House debates

Thursday, 5 March 2015

Matters of Public Importance

Intergenerational Report: 2015

3:47 pm

Photo of Ed HusicEd Husic (Chifley, Australian Labor Party, Shadow Parliamentary Secretary to the Shadow Treasurer) Share this | Hansard source

What is incredible about this debate and the way the government have gone on today is this: they are trying to turn the well-known into the exceptional, the extraordinary. All of a sudden we have discovered that Australia is ageing. Apparently this was not known. Up until today we did not know that people were living longer. In recent times, every single generation has lived longer than the last. In fact, it was commented on in the first Intergenerational report. Everyone knew it. Everyone knew, for example, that the number of taxpayers that would support those that had retired was decreasing, that there would be fewer of them.

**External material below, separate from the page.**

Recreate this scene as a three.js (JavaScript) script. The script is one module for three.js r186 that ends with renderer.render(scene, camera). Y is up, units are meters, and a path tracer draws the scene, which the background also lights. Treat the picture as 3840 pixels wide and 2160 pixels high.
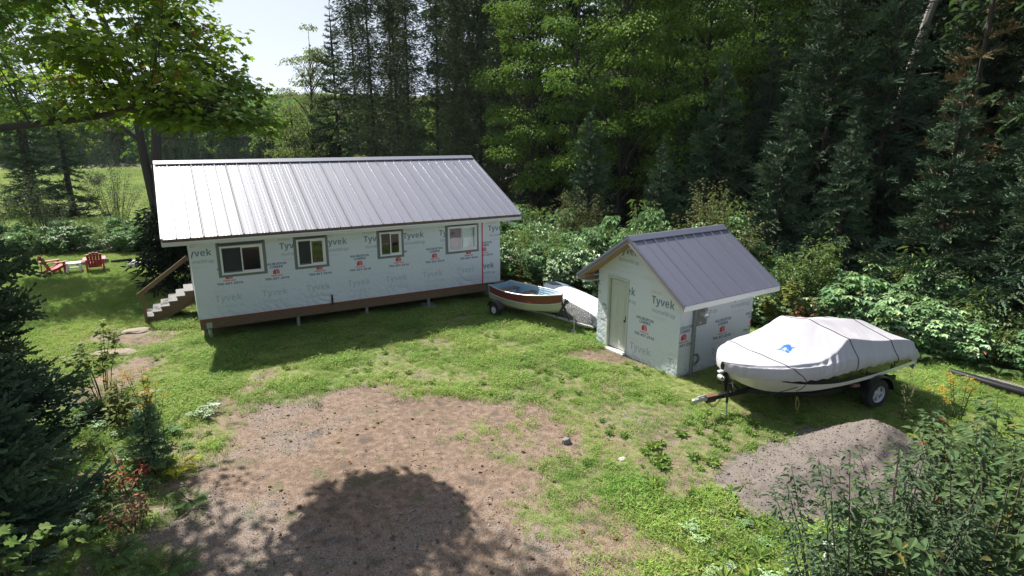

We then say, 'If they have just discovered this, let us look at what they did in the months preceding the Intergenerational report .' Given how long it has taken, I was thinking that we would have to wait another generation to get this report. But we finally got it, five years late. It should have been delivered much earlier. It should have been delivered earlier in the year. In fact, they promised they would deliver it last year and they did not. When they bring it down, they say, 'We need to think about the future of the country and what people are doing.' What decision did they make, for example, on pensions? They realised people are going to be living longer, they realised that there will be more of them, and what did they do? In their first budget they cut pensions. They cut the income that people will be relying upon. If you say, 'In actual fact, we do not want people relying on pensions,' what is the next policy lever that you pull?